Defendant was a buyer in ordinary course of business as defined by the code. The transaction was in the ordinary course of business affairs; it was not a bulk sale nor a transfer to secure or satisfy a preexisting money debt; it was a simple cash sale. Foreman was in the business of selling used cars and trucks; he was neither a pawnbroker nor a farmer. Moreover, defendant knew nothing of plaintiff’s interest in said truck until December 1955, when the latter asserted his claim and demanded its return. Plaintiff by his own action in driving this truck to Foreman’s lot and entrusting its possession to Foreman set in motion the chain of events that led ultimately to its sale to defendant. While it is true defendant did not read the papers he signed, we doubt that would have been sufficient to put him on his guard. Certainly it in no way affects his right to retain the truck. There is an old Latin maxim that *728seems to have application in the instant case: “In pari delicto potior est conditio defendentis.”

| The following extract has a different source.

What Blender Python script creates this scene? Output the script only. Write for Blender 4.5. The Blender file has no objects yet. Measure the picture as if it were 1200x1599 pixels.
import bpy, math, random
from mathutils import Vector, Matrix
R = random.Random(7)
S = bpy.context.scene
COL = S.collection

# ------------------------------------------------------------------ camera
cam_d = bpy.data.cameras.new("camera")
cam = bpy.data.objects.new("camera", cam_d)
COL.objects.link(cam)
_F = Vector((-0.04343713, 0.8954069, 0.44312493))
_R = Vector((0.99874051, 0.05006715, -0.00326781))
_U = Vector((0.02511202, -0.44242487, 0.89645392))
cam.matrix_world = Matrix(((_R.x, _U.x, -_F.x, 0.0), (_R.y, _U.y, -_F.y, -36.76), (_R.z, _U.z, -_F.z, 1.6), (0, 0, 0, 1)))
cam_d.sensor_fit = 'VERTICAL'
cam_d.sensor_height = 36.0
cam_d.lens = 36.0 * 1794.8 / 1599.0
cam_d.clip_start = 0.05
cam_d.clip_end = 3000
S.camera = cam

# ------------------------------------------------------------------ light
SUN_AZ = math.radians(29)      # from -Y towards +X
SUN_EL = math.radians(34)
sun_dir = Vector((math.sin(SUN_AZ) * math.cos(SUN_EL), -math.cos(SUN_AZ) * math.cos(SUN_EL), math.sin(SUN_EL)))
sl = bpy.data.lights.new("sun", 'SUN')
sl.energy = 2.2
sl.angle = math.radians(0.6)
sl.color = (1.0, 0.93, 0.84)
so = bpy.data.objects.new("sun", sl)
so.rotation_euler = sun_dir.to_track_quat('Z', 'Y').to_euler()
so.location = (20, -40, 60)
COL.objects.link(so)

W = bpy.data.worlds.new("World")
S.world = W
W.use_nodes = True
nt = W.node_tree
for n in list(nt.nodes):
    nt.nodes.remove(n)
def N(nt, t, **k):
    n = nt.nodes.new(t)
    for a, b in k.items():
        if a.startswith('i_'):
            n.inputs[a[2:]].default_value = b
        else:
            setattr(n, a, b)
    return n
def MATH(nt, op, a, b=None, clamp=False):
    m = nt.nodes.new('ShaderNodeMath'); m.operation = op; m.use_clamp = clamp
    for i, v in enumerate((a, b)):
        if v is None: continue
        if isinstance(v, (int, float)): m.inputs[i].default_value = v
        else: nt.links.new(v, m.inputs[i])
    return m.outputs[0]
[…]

Judgment will, therefore, be entered in favor of defendant.
Conclusions of Law
1. Defendant was a bona fide purchaser for value without notice of any defects or infirmities in title: 46 Am. Jur., Sales, §465, page 630.

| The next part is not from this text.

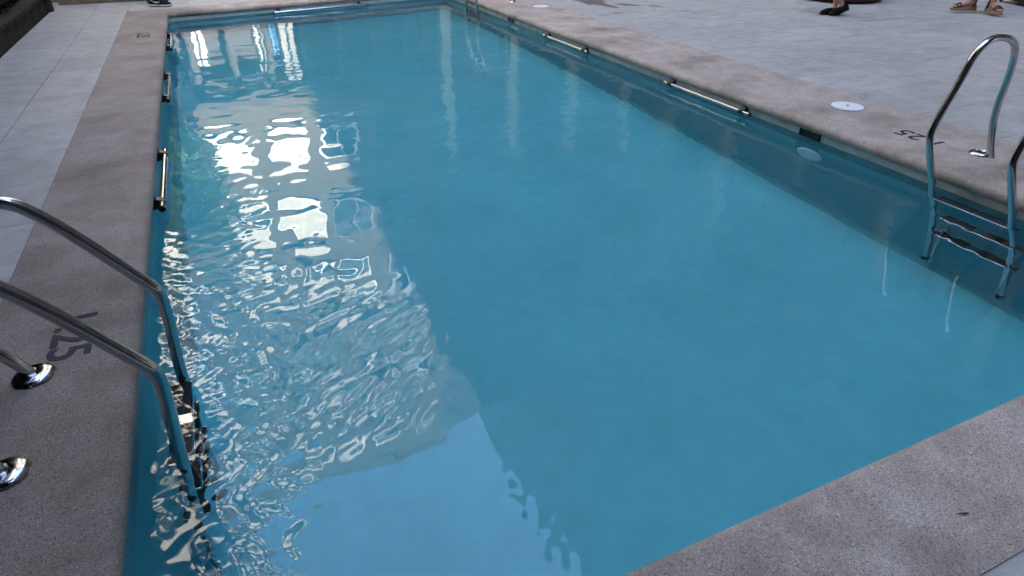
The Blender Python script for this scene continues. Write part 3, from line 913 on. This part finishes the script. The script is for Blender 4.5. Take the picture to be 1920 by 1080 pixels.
def make_person(label, loc, rz, legs, shoe, skin_leg, clothes, hairm, shoe_len=0.29, height=1.7, lower='trousers'):
    """legs: [(hip_x, knee(x,y,z), ankle(x,y,z), foot_rz, foot_pitch)] for each leg, in person space facing +y"""
    t = thing('person', label, 'person', loc, rz, 'people standing about the pool deck')
    s = height / 1.7
    V = [(0, 0, 0.93), (0, 0, 1.08), (0, 0.0, 1.28), (0, -0.01, 1.43), (0, 0, 1.50), (0, 0.015, 1.58), (0, 0.03, 1.66)]
    RAD = [(0.155, 0.11), (0.13, 0.10), (0.155, 0.115), (0.11, 0.08), 0.052, 0.085, (0.07, 0.085)]
    E = [(i, i + 1) for i in range(6)]
    def addv(p, r_, par):
        V.append(p); RAD.append(r_); E.append((par, len(V) - 1)); return len(V) - 1
    for sx_ in (-1, 1):
        a = addv((sx_ * 0.18, -0.01, 1.40), 0.055, 3)
        b = addv((sx_ * 0.23, -0.04, 1.12), 0.042, a)
        c = addv((sx_ * 0.23, 0.06, 0.88), 0.032, b)
        d = addv((sx_ * 0.225, 0.10, 0.80), (0.022, 0.036), c)
        for q_ in range(4):
            f1 = addv((sx_ * (0.212 + 0.004 * q_), 0.085 + 0.020 * q_, 0.745 - 0.004 * (q_ in (1, 2))), 0.0095, d)
            addv((sx_ * (0.205 + 0.004 * q_), 0.092 + 0.020 * q_, 0.70 - 0.008 * (q_ in (1, 2))), 0.008, f1)
        th = addv((sx_ * 0.20, 0.145, 0.79), 0.0105, d); addv((sx_ * 0.195, 0.165, 0.755), 0.009, th)
    for (hx, kn, an, frz, fp) in legs:
        a = addv((hx, 0, 0.86), 0.088, 0)
        m_ = addv(((hx + kn[0]) / 2, kn[1] / 2, (0.86 + kn[2]) / 2), 0.076, a)
        b = addv(kn, 0.055, m_)
        c = addv((kn[0] * 0.6 + an[0] * 0.4, kn[1] * 0.6 + an[1] * 0.4 - 0.012, kn[2] * 0.6 + an[2] * 0.4), 0.054, b)
        d = addv((kn[0] * 0.15 + an[0] * 0.85, kn[1] * 0.15 + an[1] * 0.85, kn[2] * 0.15 + an[2] * 0.85), 0.036, c)
        e = addv(an, 0.034, d)
        M = Matrix.Rotation(frz, 3, 'Z') @ Matrix.Rotation(fp, 3, 'X')
        f = addv(tuple(Vector(an) + M @ Vector((0, 0.10, -0.035))), (0.036, 0.028), e)
        addv(tuple(Vector(an) + M @ Vector((0, 0.175, -0.05))), (0.036, 0.018), f)
    body = skin_body('body', V, E, RAD, 0, 'skin', t)
    # head details
    hm = MB()
    rings = []
    for k in range(9):
        z = 1.545 + 0.205 * k / 8
        rr_ = [0.082, 0.088, 0.092, 0.097, 0.100, 0.098, 0.088, 0.066, 0.02][k]
        ring = []
        for q_ in range(18):
            a = 2 * math.pi * q_ / 18
            yy = math.sin(a) * rr_ * 1.08 + 0.005
            if z < 1.67 and yy > 0.03: yy = 0.03
            ring.append(Vector((math.cos(a) * rr_ * 0.93, yy - 0.006, z)))
        rings.append(ring)
    hm.loft(rings); hm.build('hair', hairm, t, smooth=True)
    for sx_ in (-1, 1):
        em = MB(); em.lathe([(0.0, 0.006), (0.008, 0.004), (0.011, 0.0)], 10, (0, 0, 0), Matrix.Translation((sx_ * 0.032, 0.107, 1.635)) @ Matrix.Rotation(R(-90), 4, 'X'))
        em.build('eye', 'hair_dark', t)
    nm = MB(); nm.loft([[Vector((-0.010, 0.104, 1.645)), Vector((0.010, 0.104, 1.645)), Vector((0, 0.112, 1.645))], [Vector((-0.017, 0.100, 1.598)), Vector((0.017, 0.100, 1.598)), Vector((0, 0.134, 1.602))]])
    nm.build('nose', 'skin', t)
    mo = MB(); mo.box(-0.024, 0.024, 0.092, 0.106, 1.565, 1.575); mo.build('mouth', 'brown_leather', t)
    # top
    top = MB(); rings = []
    for (z, w_, d_) in [(0.90, 0.175, 0.135), (1.02, 0.165, 0.125), (1.15, 0.158, 0.12), (1.28, 0.178, 0.13), (1.38, 0.180, 0.12), (1.445, 0.12, 0.09), (1.475, 0.075, 0.07)]:
        rings.append([Vector((math.cos(2 * math.pi * k / 20) * w_, math.sin(2 * math.pi * k / 20) * d_, z)) for k in range(20)])
    top.loft(rings, cap=False)
    for sx_ in (-1, 1):
        top.tube([(sx_ * 0.14, -0.005, 1.40), (sx_ * 0.195, -0.015, 1.34), (sx_ * 0.222, -0.03, 1.20)], [0.066, 0.064, 0.062], 14)
    top.build('top', clothes[0], t, smooth=True)
    if lower == 'trousers':
        for (hx, kn, an, frz, fp) in legs:
            tm_ = MB()
            tm_.tube(smooth_pts([(hx, 0, 0.93), (hx, kn[1] * .3, 0.74), (kn[0], kn[1], kn[2]), ((kn[0] + an[0]) / 2, (kn[1] + an[1]) / 2 - 0.01, (kn[2] + an[2]) / 2), (an[0], an[1], an[2] + 0.0)], 2), [0.10] * 4 + [0.088] * 4 + [0.074] * 4 + [0.066] * 3 + [0.056] * 2, 16) if False else None
            pts = smooth_pts([(hx, 0, 0.93), (hx, kn[1] * .3, 0.74), kn, ((kn[0] + an[0]) / 2, (kn[1] + an[1]) / 2 - 0.01, (kn[2] + an[2]) / 2), (an[0], an[1], an[2] - 0.005)], 2)
            n_ = len(pts)
            tm_.tube(pts, [0.104 + (0.055 - 0.104) * i / (n_ - 1) for i in range(n_)], 16)
            tm_.build('trouser_leg', clothes[1], t, smooth=True)
    else:
        sk = MB(); rings = []
        for (z, w_, d_) in [(0.97, 0.16, 0.13), (0.86, 0.20, 0.165), (0.70, 0.235, 0.21), (0.56, 0.27, 0.25)]:
            rings.append([Vector((math.cos(2 * math.pi * k / 28) * w_ * (1 + 0.03 * math.sin(k * 2.1) * (0.97 - z)), math.sin(2 * math.pi * k / 28) * d_, z)) for k in range(28)])
        sk.loft(rings, cap=False); sk.build('skirt', clothes[1], t, smooth=True)
    # shoes
    for li_, (hx, kn, an, frz, fp) in enumerate(legs):
        k = shoe_len / 0.29
        e = bpy.data.objects.new('x', None)
        M = Matrix.Translation(Vector(an)) @ Matrix.Rotation(frz, 4, 'Z') @ Matrix.Rotation(fp, 4, 'X') @ Matrix.Translation((0, 0, -0.085)) @ Matrix.Scale(k, 4)
        bpy.data.objects.remove(e)
        def place(mb, nm_, mat, par, ang=None):
            mb.v = [tuple(M @ Vector(v_)) for v_ in mb.v]
            return mb.build(nm_, mat, par, smooth=ang is None, angle=ang)
        if shoe == 'sneaker':
            up = MB(); up.loft(foot_ring([(-0.085, 0.015, 0.015, 0.03, 0.085), (-0.075, 0.032, 0.032, 0.025, 0.105), (-0.04, 0.038, 0.038, 0.022, 0.108), (0.02, 0.042, 0.040, 0.022, 0.100), (0.08, 0.047, 0.046, 0.02, 0.080), (0.14, 0.048, 0.046, 0.02, 0.064), (0.185, 0.038, 0.036, 0.02, 0.052), (0.203, 0.018, 0.018, 0.022, 0.04)]))
            sh = place(up, 'shoe', 'black_cloth', t)
            so = MB(); so.loft(foot_ring([(-0.098, 0.012, 0.012, 0.008, 0.032), (-0.085, 0.034, 0.034, 0.004, 0.036), (-0.03, 0.041, 0.040, 0.003, 0.034), (0.04, 0.044, 0.042, 0.003, 0.030), (0.10, 0.052, 0.050, 0.003, 0.030), (0.16, 0.050, 0.047, 0.006, 0.032), (0.20, 0.034, 0.032, 0.014, 0.036), (0.214, 0.012, 0.012, 0.022, 0.036)]))
            place(so, 'midsole', 'mid_sole', sh)
            os_ = MB(); os_.box(-0.035, 0.035, -0.07, 0.17, 0.0, 0.006); place(os_, 'outsole', 'black_leather', sh, 40)
            for sx_ in (-1, 1):     # white side stripe, a tapering curved tick
                tk = MB()
                lo_ = [(0.075, 0.060), (0.045, 0.047), (0.015, 0.050), (-0.045, 0.083)]
                hi_ = [(0.080, 0.068), (0.045, 0.060), (0.018, 0.064), (-0.045, 0.085)]
                tk.loft([[Vector((sx_ * 0.0395, a, b)), Vector((sx_ * 0.0395, c, d)), Vector((sx_ * 0.049, c, d)), Vector((sx_ * 0.049, a, b))] for (a, b), (c, d) in zip(lo_, hi_)])
                place(tk, 'tick_mark', 'white_plastic', sh, 40)
            lc = MB()
            for q_ in range(4): lc.tube([(-0.022, 0.045 + 0.02 * q_, 0.094 - 0.007 * q_), (0.022, 0.045 + 0.02 * q_, 0.094 - 0.007 * q_)], 0.004, 6)
            place(lc, 'laces', 'black_leather', sh)
        elif shoe == 'flat':
            up = MB(); up.loft(foot_ring([(-0.088, 0.014, 0.014, 0.01, 0.085), (-0.078, 0.036, 0.036, 0.008, 0.098), (-0.03, 0.041, 0.040, 0.006, 0.096), (0.04, 0.044, 0.042, 0.006, 0.098), (0.10, 0.050, 0.047, 0.006, 0.090), (0.15, 0.048, 0.046, 0.006, 0.074), (0.185, 0.036, 0.034, 0.006, 0.056), (0.20, 0.012, 0.012, 0.008, 0.026)]))
            sh = place(up, 'shoe', 'black_leather', t)
            so = MB(); so.loft(foot_ring([(-0.09, 0.02, 0.02, 0.0, 0.012), (-0.07, 0.036, 0.035, -0.002, 0.013), (0.0, 0.038, 0.037, -0.002, 0.011), (0.10, 0.049, 0.046, -0.002, 0.011), (0.17, 0.041, 0.038, -0.002, 0.011), (0.204, 0.014, 0.014, 0.0, 0.011)]))
            place(so, 'sole', 'black_leather', sh)
        else:
            so = MB(); so.loft(foot_ring([(-0.09, 0.018, 0.018, 0.0, 0.060), (-0.075, 0.038, 0.038, 0.0, 0.062), (0.0, 0.040, 0.040, 0.0, 0.056), (0.09, 0.049, 0.047, 0.0, 0.044), (0.16, 0.047, 0.044, 0.0, 0.040), (0.20, 0.03, 0.03, 0.004, 0.038), (0.215, 0.012, 0.012, 0.01, 0.034)]))
            sh = place(so, 'platform_sole', 'cork_sole', t)
            ft = MB(); ft.loft(foot_ring([(-0.072, 0.012, 0.012, 0.06, 0.10), (-0.06, 0.028, 0.028, 0.058, 0.125), (-0.02, 0.032, 0.032, 0.054, 0.135), (0.03, 0.034, 0.033, 0.050, 0.12), (0.09, 0.040, 0.038, 0.044, 0.09), (0.14, 0.042, 0.040, 0.040, 0.07), (0.165, 0.040, 0.037, 0.040, 0.064)]))
            for q_ in range(5):
                xx = -0.03 + 0.0155 * q_; L_ = [0.045, 0.04, 0.036, 0.03, 0.022][q_ if li_ else 4 - q_]
                ft.tube(smooth_pts([(xx, 0.155, 0.052), (xx, 0.155 + L_ * .6, 0.052), (xx, 0.155 + L_, 0.046)], 1), 0.0085, 8)
            place(ft, 'foot', 'skin', t)
            for (yy, z_, w_) in [(0.12, 0.085, 0.046), (-0.035, 0.15, 0.038), (0.155, 0.07, 0.044)]:
                st_ = MB()
                st_.tube([(math.cos(a) * w_, yy - 0.02 * math.sin(a) * (yy < 0), 0.045 + math.sin(a) * (z_ - 0.045)) for a in [math.pi * q_ / 12 for q_ in range(13)]], 0.0105, 8)
                place(st_, 'strap', 'brown_leather', sh)
    return t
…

2. Plaintiff entrusted "the possession of his truck to Foreman, the merchant who dealt in goods of that kind, thus conferring upon him power to transfer all rights and authority to a buyer in the ordinary course of business.
3. Defendant was a buyer in the ordinary course of business.
Order
And now, to wit, February 7, 1957, this case having come on for trial without a jury, the court finds in favor of defendant.